You've touched all five cognitive pillars:

Step Pillar What you did
1 Structured Memory Built a typed property graph as your agent's world model
2 Associative Recall Pattern-matched over the graph to find related entities
3 Domain Physics Encoded transitive exposure and compliance rules in Locy
4 Mental Simulation Tested a hypothetical patch without modifying real data
5–6 Explainable Decisions Traced why db was flagged, then computed the minimal fix

Dive Deeper

Topic Link
Rust and Python APIs Programming Guide
Locy rule syntax Locy Language Guide
ASSUME, EXPLAIN, ABDUCE Advanced Reasoning
CLI commands CLI Reference
Full compliance example Compliance Remediation Notebook
Full exposure twin example Cyber Exposure Twin Notebook
Industry use cases Use Cases

Troubleshooting

"Property not found" — Property names are case-sensitive.

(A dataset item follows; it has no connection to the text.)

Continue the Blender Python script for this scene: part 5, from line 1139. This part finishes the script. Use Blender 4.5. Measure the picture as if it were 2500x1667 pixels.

Use cve_score, not CVE_Score.

"Path does not exist" — Pass --path /tmp/security-quickstart to every CLI command. Without it, Uni defaults to ./storage.

"No module named uni_db" — Install the Python package: pip install uni-db.

"Locy returns no results" — Ensure the graph data was created first (Step 1). Each locy_evaluate() call reads from the current graph state; if the graph is empty, rules derive nothing.